Records contained in a dataset:
################

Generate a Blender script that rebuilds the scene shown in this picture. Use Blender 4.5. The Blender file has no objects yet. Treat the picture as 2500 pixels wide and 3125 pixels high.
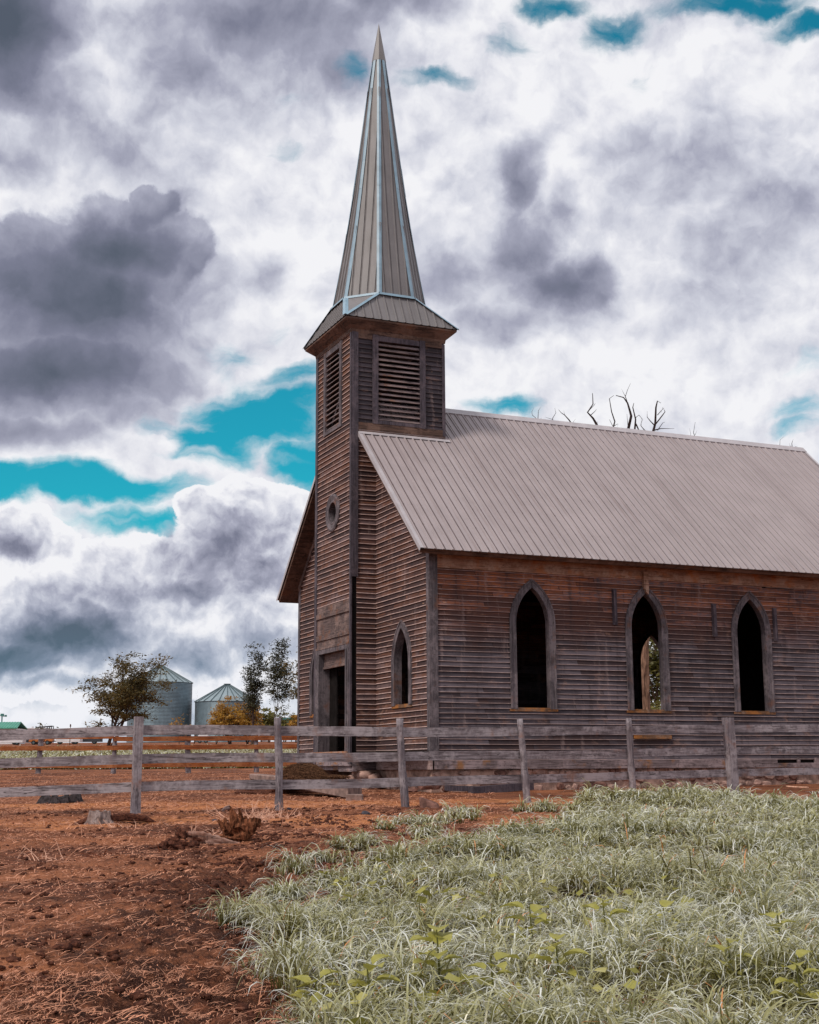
import bpy, math, random
import numpy as np
from mathutils import Vector
random.seed(7); RNG = np.random.default_rng(11)
S = bpy.context.scene
COL = S.collection
# ------------------------------------------------------------------ camera
CAM = np.array([-12.9691, -28.3216, 0.0162]); YAW, PITCH, ROLL, FPX = 0.4145, 0.1868, -0.0058, 4148.05
_fw = np.array([math.sin(YAW)*math.cos(PITCH), math.cos(YAW)*math.cos(PITCH), math.sin(PITCH)])
_r0 = np.array([math.cos(YAW), -math.sin(YAW), 0.0]); _u0 = np.cross(_r0, _fw)
_rt = _r0*math.cos(ROLL)+_u0*math.sin(ROLL); _up = -_r0*math.sin(ROLL)+_u0*math.cos(ROLL)
cd = bpy.data.cameras.new('camera'); cam = bpy.data.objects.new('camera', cd); COL.objects.link(cam)
from mathutils import Matrix
cam.matrix_world = Matrix([[_rt[i], _up[i], -_fw[i], CAM[i]] for i in range(3)]+[[0, 0, 0, 1]])
cd.sensor_fit = 'VERTICAL'; cd.sensor_height = 36; cd.lens = 36*FPX/3125
cd.clip_start = 0.1; cd.clip_end = 9000
S.camera = cam
S.render.resolution_x, S.render.resolution_y = 819, 1024
S.view_settings.view_transform = 'Standard'; S.view_settings.look = 'None'
S.view_settings.exposure = 0.0; S.view_settings.gamma = 1.0
S.cycles.max_bounces = 6; S.cycles.transparent_max_bounces = 8

FWD = np.array([math.sin(YAW), math.cos(YAW)]); LAT = np.array([math.cos(YAW), -math.sin(YAW)])
def ray(px, py): return _fw+_rt*(px-1250)/FPX-_up*(py-1562.5)/FPX

# ------------------------------------------------------------------ sun and sky
SUN = Vector((-0.60, -0.24, 0.77)).normalized()
sl = bpy.data.lights.new('sun', 'SUN'); sl.energy = 2.7; sl.angle = math.radians(12); sl.color = (1, .91, .80)
so = bpy.data.objects.new('sun', sl); COL.objects.link(so)
so.rotation_euler = (-SUN).to_track_quat('-Z', 'Y').to_euler()

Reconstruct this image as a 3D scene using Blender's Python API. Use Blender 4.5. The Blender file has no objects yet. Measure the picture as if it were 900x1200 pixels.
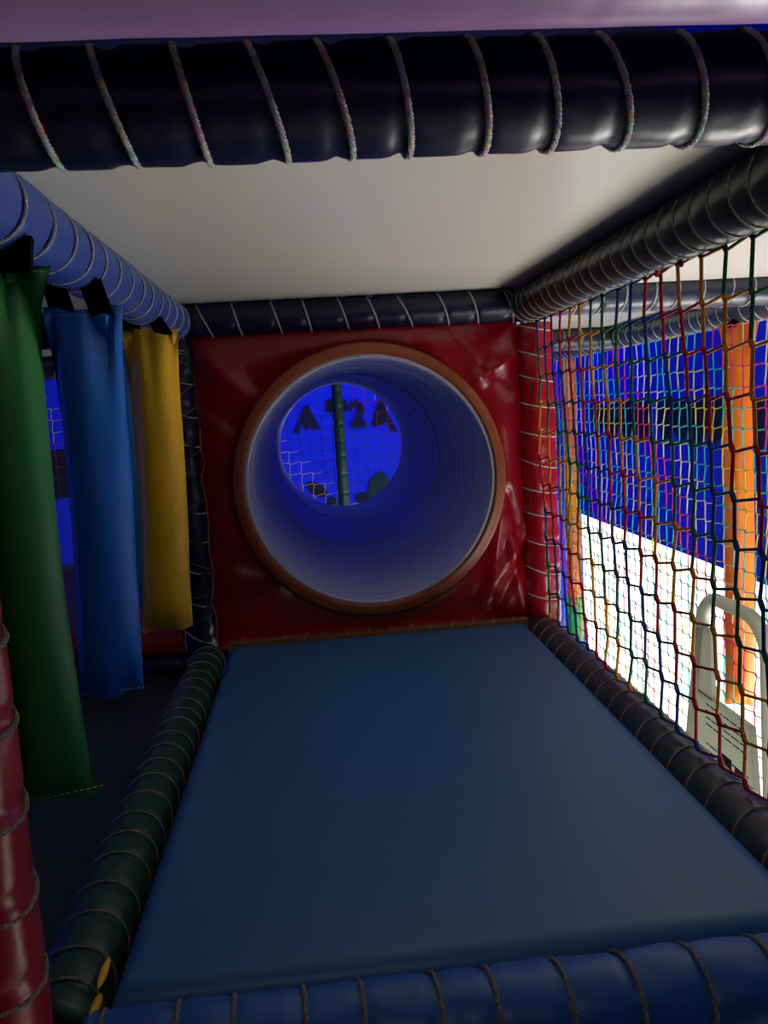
import bpy, bmesh, math, random
from mathutils import Vector, Matrix, noise
random.seed(7)
C = bpy.context.scene.collection
PI = math.pi

# ------------------------------------------------------------ camera
cam_d = bpy.data.cameras.new('camera')
cam_d.sensor_fit = 'VERTICAL'; cam_d.sensor_height = 36.0; cam_d.sensor_width = 27.0
cam_d.lens = 28.8; cam_d.clip_start = 0.02; cam_d.clip_end = 60
cam = bpy.data.objects.new('camera', cam_d); C.objects.link(cam)
RX = Vector((0.99436716, -0.0875208, -0.05978348))     # image right in the world
RD = Vector((-0.07038639, -0.12355878, -0.98983786))   # image down
RF = Vector((0.07924463, 0.9884702, -0.12902306))      # forward
cam.matrix_world = Matrix(((RX.x, -RD.x, -RF.x, 0), (RX.y, -RD.y, -RF.y, 0), (RX.z, -RD.z, -RF.z, 0), (0, 0, 0, 1)))
bpy.context.scene.camera = cam

# ------------------------------------------------------------ world, lights, exposure
w = bpy.data.worlds.new('world'); bpy.context.scene.world = w; w.use_nodes = True
w.node_tree.nodes['Background'].inputs[0].default_value = (0.55, 0.6, 0.8, 1)
w.node_tree.nodes['Background'].inputs[1].default_value = 0.012
vs = bpy.context.scene.view_settings
vs.view_transform = 'Standard'; vs.look = 'None'; vs.gamma = 1.0; vs.use_curve_mapping = False
vs.exposure = 0.0

def area(name, loc, target, sx, sy, power, col, spread=180):
    l = bpy.data.lights.new(name, 'AREA'); l.shape = 'RECTANGLE'; l.size = sx; l.size_y = sy
    l.energy = power; l.color = col; l.spread = math.radians(spread)
    o = bpy.data.objects.new(name, l); C.objects.link(o); o.location = loc
    d = Vector(target) - Vector(loc); o.rotation_euler = d.to_track_quat('-Z', 'Y').to_euler()
    return o
WIN = 2.9                                                            # brightness of the daylit window
area('blacklight_back', (0.3, 6.6, 1.5), (0.3, 8.0, -0.4), 4.5, 0.3, 52, (0.02, 0.07, 1.0))
area('blacklight_right', (2.05, 4.2, 1.5), (2.62, 4.2, 0.0), 0.3, 5.0, 30, (0.13, 0.20, 1.0))
area('blacklight_left', (-1.7, 2.0, 0.1), (-0.4, 1.7, -0.2), 0.3, 1.6, 2.2, (0.03, 0.06, 1.0))
area('purple_beam_fill', (-0.1, -0.6, 0.62), (0.0, 0.6, 0.3), 0.8, 0.3, 1.7, (1.0, 0.95, 0.92))  # unseen fill light added to brighten the purple beam

area('right_bay_fill', (1.2, 0.9, -1.0), (1.4, 4.0, 0.1), 0.4, 0.5, 7, (1.0, 0.96, 0.9), 110)  # unseen fill added to light the far net, beams and orange roll

area('window_daylight', (2.57, 2.3, -1.74), (0.6, 2.0, -0.35), 1.05, 4.0, 240, (1.0, 0.97, 0.9))

# ------------------------------------------------------------ materials
def lin(c):
    return tuple(((v / 255.0) / 12.92 if v / 255.0 <= 0.04045 else ((v / 255.0 + 0.055) / 1.055) ** 2.4) for v in c) + (1,)
def mat(name, rgb, rough=0.45, spec=0.5, bump=0.0, bscale=20.0, var=0.12, vscale=6.0, coat=0.0, metal=0.0, stretch=None, detail=3.0):
    m = bpy.data.materials.new(name); m.use_nodes = True; nt = m.node_tree; N = nt.nodes; L = nt.links
    b = N['Principled BSDF']
    b.inputs['Roughness'].default_value = rough; b.inputs['Specular IOR Level'].default_value = spec
    b.inputs['Metallic'].default_value = metal
    b.inputs['Coat Weight'].default_value = coat; b.inputs['Coat Roughness'].default_value = 0.15
    tc = N.new('ShaderNodeTexCoord'); mp = N.new('ShaderNodeMapping'); L.new(tc.outputs['Object'], mp.inputs[0])
    if stretch: mp.inputs['Scale'].default_value = stretch
    n = N.new('ShaderNodeTexNoise'); n.inputs['Scale'].default_value = vscale; n.inputs['Detail'].default_value = 4
    L.new(mp.outputs[0], n.inputs['Vector'])
    mx = N.new('ShaderNodeMix'); mx.data_type = 'RGBA'
    c = lin(rgb)
    mx.inputs[6].default_value = tuple(v * (1 - var) for v in c[:3]) + (1,)
    mx.inputs[7].default_value = tuple(min(1, v * (1 + var)) for v in c[:3]) + (1,)
    L.new(n.outputs['Fac'], mx.inputs[0]); L.new(mx.outputs[2], b.inputs['Base Color'])
    if bump:
        n2 = N.new('ShaderNodeTexNoise'); n2.inputs['Scale'].default_value = bscale; n2.inputs['Detail'].default_value = detail
        L.new(mp.outputs[0], n2.inputs['Vector'])
        bp = N.new('ShaderNodeBump'); bp.inputs['Strength'].default_value = bump; bp.inputs['Distance'].default_value = 0.01
        L.new(n2.outputs['Fac'], bp.inputs['Height']); L.new(bp.outputs[0], b.inputs['Normal'])
    return m
def vinyl(name, rgb, rough=0.36, bump=0.25, bscale=14, **k):
    return mat(name, rgb, rough, 0.5, bump, bscale, **k)
M = {}
M['navy'] = vinyl('navy_vinyl', (12, 15, 48), 0.36)
M['slate'] = vinyl('slate_vinyl', (48, 57, 68), 0.34)
M['midblue'] = vinyl('mid_blue_vinyl', (50, 78, 160), 0.42)
M['royal'] = vinyl('royal_blue_vinyl', (34, 92, 165), 0.42)
M['bag_blue'] = vinyl('bag_blue_vinyl', (22, 112, 205), 0.42)
M['dusk'] = vinyl('dusk_blue_vinyl', (34, 38, 60), 0.36)
M['sky'] = vinyl('sky_blue_vinyl', (30, 130, 200), 0.33)
M['bag_green'] = vinyl('bag_green_vinyl', (36, 128, 48), 0.42)
M['bottle'] = vinyl('bottle_green_vinyl', (24, 66, 52), 0.42)
M['dkgreen'] = vinyl('black_green_vinyl', (30, 40, 40), 0.30)
M['yellow'] = vinyl('yellow_vinyl', (250, 188, 4), 0.45)
M['red'] = vinyl('red_vinyl', (150, 7, 22), 0.30)
M['redpad'] = vinyl('red_panel_vinyl', (142, 6, 20), 0.27, 0.15, 9)
M['orange'] = vinyl('orange_vinyl', (240, 120, 2), 0.45)
M['purple'] = vinyl('purple_vinyl', (150, 112, 160), 0.32)
M['green'] = vinyl('bright_green_vinyl', (50, 170, 60), 0.45)
M['mat'] = vinyl('blue_mat_vinyl', (44, 102, 148), 0.42, 0.06, 40)
M['matdark'] = vinyl('dark_green_mat_vinyl', (18, 44, 34), 0.5)
M['strap'] = mat('black_webbing', (8, 8, 10), 0.9, 0.1, 0.4, 300)
M['wood'] = mat('plywood_edge', (130, 82, 48), 0.6, 0.3, 0.1, 60)
M['flange'] = mat('terracotta_plastic', (142, 66, 28), 0.38, 0.5, 0.05, 30)
M['ceiling'] = mat('glossy_white_board', (212, 208, 197), 0.25, 0.28, 0.06, 1.6, 0.05, 2.5, detail=1.0)
M['floor'] = mat('pale_hall_floor', (215, 215, 208), 0.4, 0.4, 0.05, 10)
M['wallblue'] = mat('blue_wall_paint', (36, 56, 222), 0.75, 0.2, 0.05, 30, 0.08, 3)
M['walldark'] = mat('dark_wall_paint', (40, 40, 52), 0.8, 0.2, 0.1, 20)
M['mural'] = mat('dark_mural_paint', (38, 35, 50), 0.8, 0.2, 0.05, 20, 0.3)
M['muralgreen'] = mat('murky_green_mural_paint', (38, 70, 50), 0.8, 0.2, 0.05, 20, 0.3)
M['cream'] = mat('cream_stitching', (225, 215, 190), 0.8, 0.2)
M['steel'] = mat('galvanised_steel', (140, 140, 145), 0.4, 0.5, metal=0.8)

def rope_mat(name, rgb, fleck=0.5):
    m = mat(name, rgb, 0.75, 0.25, 0.8, 350, 0.5, 260)
    return m
M['r_white'] = rope_mat('grey_white_rope', (190, 190, 185))
M['r_black'] = rope_mat('black_rope', (30, 32, 34))
M['r_dusty'] = rope_mat('dusty_rope', (150, 140, 130))
M['n_red'] = rope_mat('red_cord', (165, 10, 30))
M['n_yellow'] = rope_mat('yellow_cord', (190, 122, 18))
M['n_green'] = rope_mat('green_cord', (12, 90, 60))
M['n_blue'] = rope_mat('blue_cord', (10, 54, 112))
M['f_pink'] = rope_mat('blacklit_pink_cord', (255, 70, 120))  # far cords: blacklight tint and brightness put into the base colours
M['f_cream'] = rope_mat('blacklit_cream_cord', (255, 235, 190))
M['f_teal'] = rope_mat('blacklit_teal_cord', (60, 200, 190))
M['f_yellow'] = rope_mat('blacklit_lemon_cord', (250, 220, 70))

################

Written exercise ▸ Pictures do not belong in the copy. Repeat only the lines from the top of the records through the line containing "S.cycles.max_bounces = 6;".

Task result ▸
Generate a Blender script that rebuilds the scene shown in this picture. Use Blender 4.5. The Blender file has no objects yet. Treat the picture as 2500 pixels wide and 3125 pixels high.
import bpy, math, random
import numpy as np
from mathutils import Vector
random.seed(7); RNG = np.random.default_rng(11)
S = bpy.context.scene
COL = S.collection
# ------------------------------------------------------------------ camera
CAM = np.array([-12.9691, -28.3216, 0.0162]); YAW, PITCH, ROLL, FPX = 0.4145, 0.1868, -0.0058, 4148.05
_fw = np.array([math.sin(YAW)*math.cos(PITCH), math.cos(YAW)*math.cos(PITCH), math.sin(PITCH)])
_r0 = np.array([math.cos(YAW), -math.sin(YAW), 0.0]); _u0 = np.cross(_r0, _fw)
_rt = _r0*math.cos(ROLL)+_u0*math.sin(ROLL); _up = -_r0*math.sin(ROLL)+_u0*math.cos(ROLL)
cd = bpy.data.cameras.new('camera'); cam = bpy.data.objects.new('camera', cd); COL.objects.link(cam)
from mathutils import Matrix
cam.matrix_world = Matrix([[_rt[i], _up[i], -_fw[i], CAM[i]] for i in range(3)]+[[0, 0, 0, 1]])
cd.sensor_fit = 'VERTICAL'; cd.sensor_height = 36; cd.lens = 36*FPX/3125
cd.clip_start = 0.1; cd.clip_end = 9000
S.camera = cam
S.render.resolution_x, S.render.resolution_y = 819, 1024
S.view_settings.view_transform = 'Standard'; S.view_settings.look = 'None'
S.view_settings.exposure = 0.0; S.view_settings.gamma = 1.0
S.cycles.max_bounces = 6; S.cycles.transparent_max_bounces = 8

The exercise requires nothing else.